Warning: minor spoilers for those who have not read the book
“So began a battle that none had expected; and it was called the Battle of Five Armies, and it was very terrible.” A spinner of epic tales he may have been, but when it came to The Hobbit’s climactic engagement, Tolkien wasn’t much for showmanship. The same cannot be said of Peter Jackson, thankfully, who here concludes his six-part Middle-earth saga by transforming a few pages of J.R.R. afterthought into a thunderous melee of interracial warfare.
Having navigated the barrels, spiders, riddles and ruins, it’s the chance to realise this gigantic, five-way battle royale that clearly prompted Jackson’s return to Tolkien’s world. So much so, in fact, that most other material falls by the wayside. Smaug is unleashed and dispatched in a fleeting ten minutes, his brief but spectacular reign of fire cut short by a monologue-stopping arrow. Likewise the rising menace of Sauron is skipped past with startling alacrity to make way for the main event.

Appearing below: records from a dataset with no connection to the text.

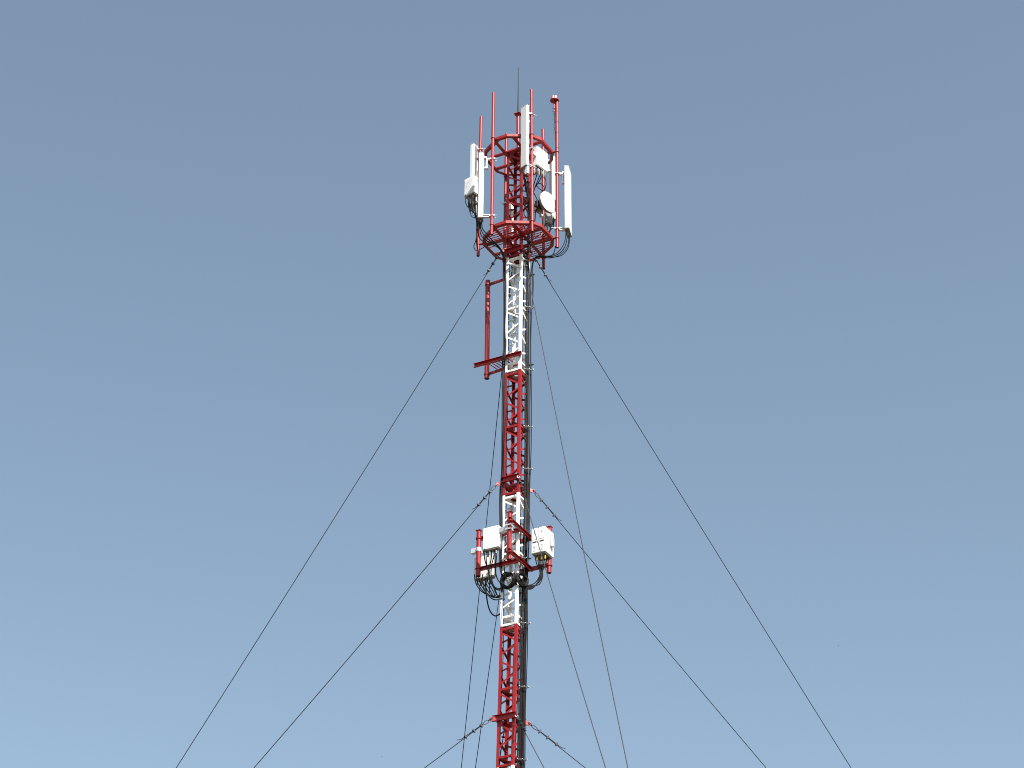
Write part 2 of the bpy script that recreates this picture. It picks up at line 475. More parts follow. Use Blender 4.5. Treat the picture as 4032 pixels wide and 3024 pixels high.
antenna('white panel antenna at far left rising behind the radio box', plan(1862, 640, y), rowz(1862, 562, y), rowz(1862, 800, y), dirv(.64, .77), .26, dirv(-.77, .64), .105, 'F', dirv(.77, -.64))

# ------------------------------------------------------------------ radio units
def radio(label, near, zt, zb, adir, la, bdir, lb, group='remote radio units', fins='b', brass=False, modules=1, slots=False, handle=True, nconn=4):
    """near: plan point of the nearest vertical edge; a and b run away from it along the two visible faces"""
    c = near + adir * la / 2 + bdir * lb / 2; c = V((c.x, c.y, (zt + zb) / 2)); h = (zt - zb) / 2
    t = thing('radio_unit', label, 'radio unit', (c.x, c.y, zb), group)
    mw = la / modules
    for i in range(modules):
        mc = c + adir * ((i + .5) * mw - la / 2)
        q = MB(); q.bbox(mc, adir * (mw / 2 - .003), bdir * lb / 2, Z * h, .014); hs = q.build('housing', 'housing', t)
        fc = mc - bdir * (lb / 2 + .002)                     # the face that carries a's run
        if slots:
            q = MB(); q.box(fc - Z * h * .12, adir * mw * .28, bdir * .004, Z * .012); q.build('handle_slot', 'slot', hs)
            q = MB(); q.box(fc + Z * h * .08, adir * mw * .40, bdir * .003, Z * .0016); q.build('panel_seam', 'print', hs)
            q = MB(); q.box(fc + Z * h * .62, adir * .004, bdir * .003, Z * .022); q.build('vent_slit', 'slot', hs)
            for kk in range(5):
                q = MB(); q.box(fc - Z * (h * (.42 + .1 * kk)) + adir * (random.random() - .5) * .01, adir * mw * (.10 + .08 * random.random()), bdir * .0025, Z * .006); q.build('printed_mark', 'print', hs)
    if fins:
        # shallow cooling ribs on the face that carries b's run
        fd, fn, fl, ft = (bdir, -adir, lb, la) if fins == 'b' else (adir, -bdir, la, lb)
        nf = max(5, int(fl / .035))
        for i in range(nf):
            p = c + fn * (ft / 2 + .004) + fd * ((i + .5) / nf - .5) * fl * .86
            q = MB(); q.box(p, fn * .006, fd * .004, Z * h * .86); q.build('cooling_fin', 'housing', t)
    q = MB(); q.box(c - Z * (h + .012), adir * la * .44, bdir * lb * .42, Z * .012); q.build('base_plate', 'grey', t)
    for i in range(nconn):
        p = c + adir * la * ((i + .5) / nconn - .5) * .8 + bdir * lb * .25 * (1 if i % 2 else -1) - Z * (h + .02)
        q = MB(); q.tube([p, p - Z * .05], .014, 8); cn = q.build('connector', 'dark', t)
        q = MB(); q.tube([p - Z * .045, p - Z * .12], .019, 8); q.build('cable_boot', 'brass' if brass else 'grey', cn)
    if handle:
        p = c + Z * h
        q = MB(); q.tube([p - adir * la * .35 + Z * -.01, p - adir * la * .33 + Z * .03, p + adir * la * .33 + Z * .03, p + adir * la * .35 - Z * .01], .008, 6); q.build('handle', 'housing', t)
    return t, c
def bracket_bar(t, p, q_, wdt=.03, name='mounting_arm', m='galv'):
    d = (q_ - p); d.z = 0; s_ = Z.cross(d).normalized()
    b_ = MB(); b_.box((p + q_) / 2, (q_ - p) / 2, s_ * wdt, Z * .03); return b_.build(name, m, t)
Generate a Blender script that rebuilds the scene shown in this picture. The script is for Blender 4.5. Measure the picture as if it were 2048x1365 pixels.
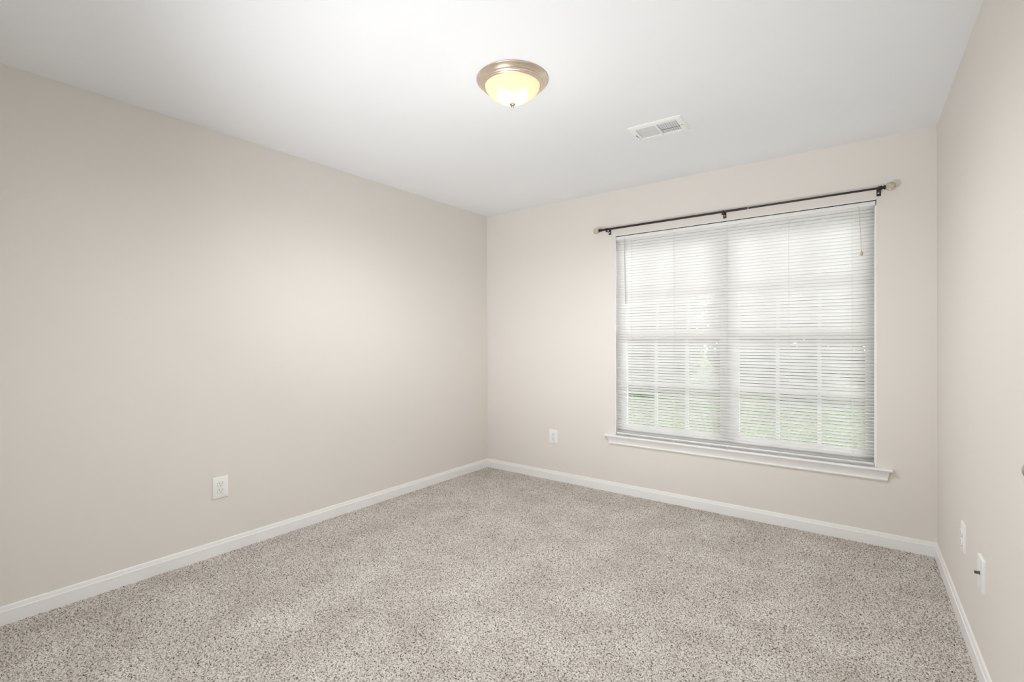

Pelennor Fields was a noble struggle between light and darkness, observed from on high amidst the spires of Minas Tirith. This, by contrast, is a dirty barroom brawl; every hack, stab and gouge felt physically from deep within the scrum. From the moment elven warriors vault the dwarven phalanx to eviscerate onrushing orcs, the Bad Taste director revels in carnage with gleeful invention. Trolls act as mobile siege engines, ballistas raining death from their shoulders, walls collapsing before bipedal battering rams. A raging, elk-mounted Thranduil (Lee Pace) deals antler-assisted decapitation, while dwarven firebrand Dain (Billy Connolly) spouts expletives from the back of an armoured war pig. When Thorin (Richard Armitage) finally leads the charge from the gates of Erebor, the glorious rush of battle met is triumphant euphoria.

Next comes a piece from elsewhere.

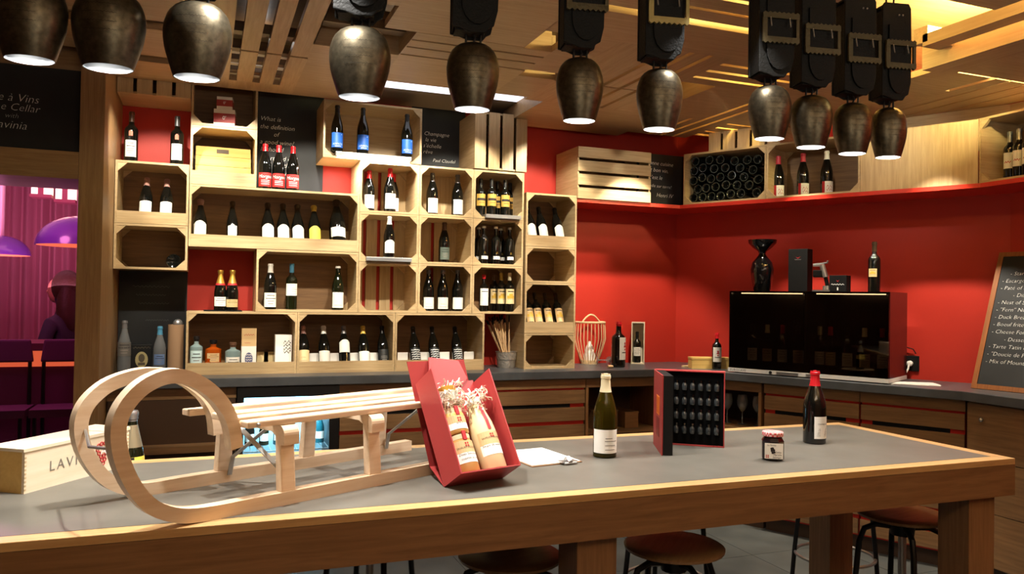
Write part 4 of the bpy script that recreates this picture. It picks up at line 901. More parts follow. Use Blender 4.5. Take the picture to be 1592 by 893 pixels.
# things on the dispenser
ZD = zt+.001
tag(obj('decanter', MB().lathe([(0, 0), (.055, 0), (.06, .01), (.078, .11), (.082, .16), (.07, .21), (.03, .26), (.024, .275), (.03, .29), (.07, .32), (.098, .35), (.102, .375), (.097, .375), (.09, .35), (.06, .322), (.02, .285), (0, .28)], 28), BLACKGLOSS, None, True, loc=pA(.895, .37, ZD)), 'black glossy hourglass decanter with a wide bowl top', 'decanter')
t = thing('gift_box', 'tall matte black box with a small red emblem on the wine cabinet', 'box', pA(1.10, .40, ZD), ROTA)
rect_plate('box_body', t, BLACKMATTE, 0, .135, 0, .10, 0, .30, .002)
mb = MB(); mb.prism([(.05, .245), (.068, .232), (.086, .245), (.068, .236)], -.001, 0, 'y'); scribble(mb, .045, .09, .225, .002, -.001, 1, .002, None, 1, 10); obj('emblem', mb, [INKR, INKG], t)
t = thing('wine_pourer', 'chrome lever device on a stand between two black boxes', 'device', pA(1.33, .37, ZD), ROTA)
obj('base', MB().box(-.06, .06, -.03, .03, 0, .012).lathe([(.03, .012), (.026, .04), (0, .042)], 14, cx=.03), STEEL, t, True)
obj('arm', MB().tube([(.035, 0, .03), (.02, 0, .10), (.0, 0, .16)], .013, 8), BLACKMET, t, True)
obj('clamp', MB().tube([(.02, 0, .10), (-.005, 0, .185)], .020, 10), STEEL, t, True); obj('head', B(-.06, .0, -.025, .025, .10, .15), BLACKMET, t, bevel=.006); obj('lever', MB().tube([(-.065, 0, .19), (.03, 0, .20), (.035, 0, .215)], .006, 8).box(-.06, -.0, -.02, .02, .175, .185), STEEL, t)
t = thing('gift_box', 'small black box with white lettering beside the chrome device', 'box', pA(1.385, .40, ZD), ROTA)
rect_plate('box_body', t, BLACKMATTE, 0, .115, 0, .09, 0, .112, .002)
mb = MB(); mb.prism([(.045, .082), (.057, .066), (.069, .082), (.057, .073)], -.001, 0, 'y'); scribble(mb, .015, .10, .050, .005, -.001, 1, .004, None, 6, 16); mb.box(.053, .061, -.001, 0, .01, .03, 1); obj('emblem', mb, [INKR, INKW], t)
bottle(pA(1.668, .37, ZD), .335, 'bordeaux', .078, cap='bronze', lab=TAN_L, span=(.30, .46), labw=.7, art='castle', label='dark bottle with tan label on top of the wine cabinet', rotz=ROTA)
# socket, plug and cable
t = thing('wall_socket', 'black double wall socket with a white plug on the red wall', 'socket', pA(1.755, .001, 1.145), ROTA)
obj('plate', B(0, .105, -.012, 0, 0, .105), BLACKMATTE, t, bevel=.003); obj('plug', MB().lathe([(0, 0), (.019, 0), (.019, .03), (.012, .035), (0, .035)], 14), WHITECARD, t, True, loc=(.05, -.012, .052), rot=(R(90), 0, 0))
obj('white_cable', MB().tube([(.05, -.046, .05), (.05, -.06, .02), (.03, -.07, -.025), (-.04, -.085, -.046), (-.09, -.1, -.049)], .006, 8), WHITECARD, t, True)
obj('black_cable', MB().tube([(.085, -.012, .12), (.07, -.02, .15), (.02, -.02, .165), (-.03, -.02, .15)], .004, 6), BLACKMATTE, t, True)
for k, (px, py, rz, lb) in enumerate(((1418, 597, -.7, 'white sheets of paper on the worktop beside the wine cabinet'),)):
    p = onZ(px, py, ZC); t = thing('paper_sheets', lb, 'paper', (p.x, p.y, ZC), rz); obj('sheet', B(-.15, .15, -.09, .09, 0, .002), WHITECARD, t); obj('sheet', B(-.13, .15, -.085, .09, .0022, .004), WHITECARD, t, rot=(0, 0, .12))
# menu board leaning at the bend
t = thing('menu_board', 'wooden framed chalk menu board leaning on the right worktop', 'board', onZ(1509, 604, ZC)+Vector((0, 0, .003)), R(-78)); t.rotation_euler = (R(-22), R(0), R(-78))
MW, MH, FR = .62, .92, .03
FRM = wood('frame_wood', (150, 92, 44), (120, 68, 30), 'z')
obj('board', B(FR, MW-FR, .006, .016, FR, MH-FR), BOARD, t)
for bx in ((0, FR, 0, .024, 0, MH), (MW-FR, MW, 0, .024, 0, MH), (FR, MW-FR, 0, .024, 0, FR), (FR, MW-FR, 0, .024, MH-FR, MH)): rect_plate('frame_bar', t, FRM, *bx)
mb = MB()
for i, s_ in enumerate(('    - Starters -', '- Escargots Salad', '- Paté of Rabbit', '        - Dishes -', '- Nest of Salad and ham', '- "Fern" Nuggets (Beef)', '- Duck Breast and', '- Boeuf frites caramel', '- Cheese Fondue express', '        - Desserts -', '- Tarte Tatin of Goumet', '- "Doucie de Poires" Mousse', '- Mix of Mountain flavoured')):
    mb = MB(); text_flat(mb, s_, .036, FR+.02, .77-.049*i, .0045, shear=.15, align='LEFT', thin=-.0008); obj('chalk_line', mb, CHALK, t)

# bucket of thin wooden sticks
p = onZ(788, 572, ZC)
t = thing('metal_bucket', 'hammered metal bucket on the worktop holding thin sticks', 'bucket', (p.x, p.y+.02, ZC))
obj('bucket_body', MB().lathe([(0, .002), (.062, 0), (.066, .012), (.078, .115), (.081, .118), (.076, .118), (.063, .014), (0, .012)], 24), mat('hammered_tin', (190, 182, 172), .28, .65, bump=.8, bscale=50), t, True)
obj('stick_band', MB().lathe([(.0718, .055), (.0728, .062)], 24), STEEL, t, True)
STK = mat('birch_stick', (214, 178, 132), .6)
for k in range(26):
    a = random.random()*6.28; rr = .05*math.sqrt(random.random()); bx, by = rr*math.cos(a), rr*math.sin(a)
    L_ = .31+.05*random.random(); lean = -.40+.017*k+.04*random.random(); ln2 = .05*random.random()
    e = (bx*.5+L_*math.sin(lean), by+L_*ln2, L_*math.cos(lean))
    mb = MB().tube([(bx*.4+.01, by*.6, .016), e], .0042, 6); o = obj('wooden_stick', mb, STK, None, loc=(p.x, p.y+.02, ZC)); tag(o, 'thin pale wooden stick with a dark tip leaning in the metal bucket', 'stick', 'sticks in the metal bucket')
    d_ = Vector(e)-Vector((bx*.4+.01, by*.6, .016)); obj('dark_tip', MB().tube([Vector(e), Vector(e)+d_.normalized()*.035], .005, 6), BLACKMATTE, o)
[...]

As both hero and antagonist at various points, this is in large part Armitage’s film. Thorin’s descent into madness under the dragon’s taint is played out with maniacal intensity. His grim rebuff of Luke Evans’ diplomatic overtures (the exchange framed beautifully by a hole in Erebor’s barricade) and final, hallucinatory epiphany upon a floor of burnished gold are as masterfully shot as they are powerfully delivered. Bilbo, by contrast, is a portrait of quiet understatement. Freeman has grown into the part like a second skin, his warmth and honesty underpinning the hobbit’s self-effacing befuddlement. It’s not until the end, with the film’s most effective piece of foreshadowing, that we see cracks in his character as the Ring exerts its influence.
At under two-and-a-half hours, there’s little flab on Five Armies. Jackson has been judicious with the edit, jettisoning anything not essential to the tale at hand. It’s smart work and the film never drags but it doesn’t come without cost. What could have been the stand-out set-piece is largely squandered, Elrond and Saruman facing off against the Nazgul in a spectacular but upsettingly short-lived altercation at Dol Guldur. It’s a minor disappointment in an otherwise gratifying conclusion, though, and one that may yet be addressed. With the numerous threads left unresolved (Legolas’ pursuit of Bolg at Smaug’s finale is abandoned entirely) and key appearances truncated (Beorn’s return lasts a single shot), we can look forward to the certainty of a far weightier Extended Edition this time next year.